1.9.06

 

Mi largo viaje a la derecha

 

01-09-06


LOS PLACERES Y LOS DIAS

Mi largo viaje a la derecha


FRANCISCO UMBRAL


Los niños españoles nacíamos falangistas como los niños moros nacen moritos. Era una cosa de la raza, cruzada con la política, que solía dar buenos resultados y gitanillos como El Lute, que ahora sale en este periódico muy honrado y bien elegido. Pero los niños, a pesar del franquismo y de la guerra ganada, no nacíamos de derechas ni de izquierdas, sino que ya éramos, en el vientre de la joven madre, unos hijos de la calle, la primera generación libre y libertaria que despuntaba en España, una cosa que la gran derecha no deseaba en absoluto porque aquellos señores iban a perpetrar una República, la II, y fuera del Ateneo no lo veían nada claro. Sólo los artículos de Ortega les fertilizaban un poco para poner bombas.

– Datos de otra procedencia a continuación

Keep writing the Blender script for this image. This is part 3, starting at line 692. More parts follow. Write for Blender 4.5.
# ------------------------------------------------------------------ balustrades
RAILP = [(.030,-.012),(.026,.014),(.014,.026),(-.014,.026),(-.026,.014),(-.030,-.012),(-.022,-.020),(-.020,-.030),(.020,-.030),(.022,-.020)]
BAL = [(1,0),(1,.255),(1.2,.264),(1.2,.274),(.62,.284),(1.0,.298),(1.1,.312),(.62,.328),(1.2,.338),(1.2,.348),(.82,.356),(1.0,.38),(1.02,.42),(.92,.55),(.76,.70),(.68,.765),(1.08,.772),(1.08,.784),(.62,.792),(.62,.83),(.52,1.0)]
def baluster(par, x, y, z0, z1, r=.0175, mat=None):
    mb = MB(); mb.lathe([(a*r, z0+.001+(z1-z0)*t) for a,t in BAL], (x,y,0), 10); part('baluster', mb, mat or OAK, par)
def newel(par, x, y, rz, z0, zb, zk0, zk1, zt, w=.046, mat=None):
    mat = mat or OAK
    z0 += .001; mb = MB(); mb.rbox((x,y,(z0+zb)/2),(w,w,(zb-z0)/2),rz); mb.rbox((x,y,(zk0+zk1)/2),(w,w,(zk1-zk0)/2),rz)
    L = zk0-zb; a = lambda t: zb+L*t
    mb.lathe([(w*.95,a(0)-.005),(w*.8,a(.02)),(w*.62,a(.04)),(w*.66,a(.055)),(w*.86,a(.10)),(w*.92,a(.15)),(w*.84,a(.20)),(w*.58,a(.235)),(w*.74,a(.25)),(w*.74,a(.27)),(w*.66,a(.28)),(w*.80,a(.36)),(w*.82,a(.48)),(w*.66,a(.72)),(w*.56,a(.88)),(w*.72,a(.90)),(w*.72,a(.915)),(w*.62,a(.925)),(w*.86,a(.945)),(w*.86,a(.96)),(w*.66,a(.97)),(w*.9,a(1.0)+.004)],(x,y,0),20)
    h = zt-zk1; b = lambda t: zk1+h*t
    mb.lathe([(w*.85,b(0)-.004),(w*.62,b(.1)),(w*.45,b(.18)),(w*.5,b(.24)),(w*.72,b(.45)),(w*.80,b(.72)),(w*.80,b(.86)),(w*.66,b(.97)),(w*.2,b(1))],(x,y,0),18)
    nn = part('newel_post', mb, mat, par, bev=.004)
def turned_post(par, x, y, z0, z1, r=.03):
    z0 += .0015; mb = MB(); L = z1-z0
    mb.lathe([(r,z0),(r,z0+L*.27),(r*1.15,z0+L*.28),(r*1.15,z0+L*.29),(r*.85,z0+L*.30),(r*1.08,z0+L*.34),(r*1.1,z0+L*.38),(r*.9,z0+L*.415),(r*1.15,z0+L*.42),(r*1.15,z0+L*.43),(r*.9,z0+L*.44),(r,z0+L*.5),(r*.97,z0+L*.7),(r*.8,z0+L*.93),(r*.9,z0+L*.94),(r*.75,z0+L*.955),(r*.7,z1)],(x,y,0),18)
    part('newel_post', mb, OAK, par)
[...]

En mitad de este no ser una cosa ni otra, que le hubiera encantado a Sartre para escribir siempre contra sí mismo, ocurre que nací yo en una familia de izquierdas y tuve que iniciar en seguida mi largo viaje a la derecha, donde me estaban esperando los abuelos hidalgos y con título, los espejos requemados y lampasados del salón y, en fin, mi largo viaje a la derecha, que es el que metía a los falangistas en casa. Recuerdo a uno con esa cara de Fidel Castro que tienen todos los revolucionarios. Mi primo y yo jugábamos y dibujábamos con papeles, pero de pronto me eché a llorar porque mi primo mayor robaba siempre los lapiceros largos y a mí me quedaban solamente los de punta gastada. Era un pleito entre hermosos segundones, hasta que el falangista de turno cogió el lápiz largo, lo partió en dos y nos dio una mitad a cada uno.

Comprendí de golpe que eso era la revolución, lo que había vuelto revolucionario a José Antonio. Ya tenía yo mi programa político completo: tirar siempre a la derecha y romper muchos lapiceros. Los lapiceros eran para nosotros, niños revolucionarios, los molinos de Don Quijote. Pero aquel falangista amigo sin duda me encontraba todavía aspecto de lapicero mal afilado, de fascista sin apenas puntera, y me llevó al Retiro a montar en los autos de choque (entonces había: ahora sólo hay mamporreros que siguen buscando a Pío Baroja a media tarde, cuando pasea, para darle una pasada por rojo). Estas excursiones antibarojianas y otras aventuras impropias consiguieron hacer de mí un anarquista guapo, pues los anarquistas que salen feos tienen que ponerse al margen de la Historia a vender relojes parados en el Rastro.

Lo cual que Azaña y Franco nunca se llevaron bien. Don Manuel argumentaba con el militarismo francés, que había estudiado largamente en París, y Franco seguía muy puesto en el machismo académico de los Tercios de Flandes.

Cuando, en plena República, Franco salía de ver a Don Manuel pensaba asimismo que estos señores que van de gris no harán nunca la revolución pendiente, de modo que la hicieron ellos, los franquistas africaners, para que hoy la continuase Zapatero desmontando por el aire el caballo más inteligente de la Guerra Civil. La revolución la hizo Utrera Molina, según nos cuenta este periódico y según me ha contado a mí Utrera cuando viene de Málaga a echar versos (todo falangista lleva de relleno un poeta). Y un lapicero.